As far as property naming and grouping, that all sounds good to me… the big thing we will have to deal with is migration for the apps. We do know that the title changes are breaking so it might not matter if we do anymore breaking changes TBH… but we need to come up with the migration strategy first and then work backwards.

@JoeWalsh can you verify that the iOS is using the versioning header for the summary API calls?

FYI: here is a ticket for adding ORES scores to the summary:
T157132: Add ORES articlequality data to summaries?

Just to be on the radar

Thanks for explanation of the wikidata case. That makes sense now.

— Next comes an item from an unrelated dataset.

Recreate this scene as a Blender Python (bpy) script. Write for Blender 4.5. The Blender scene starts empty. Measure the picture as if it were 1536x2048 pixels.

+1 to grouping the urls. In the long term I'm in favor of grouping the titles, too. That is backwards compatibility breaking; same for extract -> plaintext_intro.

@Fjalapeno looks like no - only some of the requests have the proper Accept header

@phuedx noticed that the "description" property is missing from the spec (wikidata description)

Some bikeshedding on the "type" (some we talked about in a meeting, some new):

The notional type of the intro. One of "generic", "disambiguation", "wikidata_preview", or "preview".

I'd probably remove the "preview" suffix from wikidata since they are all previews

Also I'd change the name of "preview" to smoothing like "standard"

Also, "generic" I feel like needs a good example still. Maybe you said you would remove that, I don't remember.

If it is just to say "there is no intro section, that seems unnecessary as the info section would be blank anyways. And clients could just decide how to render any preview that comes back with a blank intro section without expressing this as a type I think

@phuedx noticed that the "description" property is missing from the spec (wikidata description)

Quoting §6.1 of the spec:

The intro property of the response must be set to the item's description.

Quoting §6.1 of the spec:

The intro property of the response must be set to the item's description.

@phuedx The apps use the wikidata description of ALL pages for display (depending on context).
So in your new response, when you have type="preview", the apps would still display the wikidata description separately.
For example, here you can see the wikidata description displayed AND an extract:

IMG_1704DF546657-1.jpeg (2×1 px, 600 KB)

Does this make sense, or am I misinterpreting your doc?

Some bikeshedding on the "type" (some we talked about in a meeting, some new):

I think the bikeshed's lookin' pretty darn fine…

The notional type of the intro. One of "generic", "disambiguation", "wikidata_preview", or "preview".

I'd probably remove the "preview" suffix from wikidata since they are all previews

Done.

Also I'd change the name of "preview" to smoothing like "standard"

Done.

Also, "generic" I feel like needs a good example still. Maybe you said you would remove that, I don't remember.

If it is just to say "there is no intro section, that seems unnecessary as the info section would be blank anyways. And clients could just decide how to render any preview that comes back with a blank intro section without expressing this as a type I think

That's a good point. I've removed it. Done!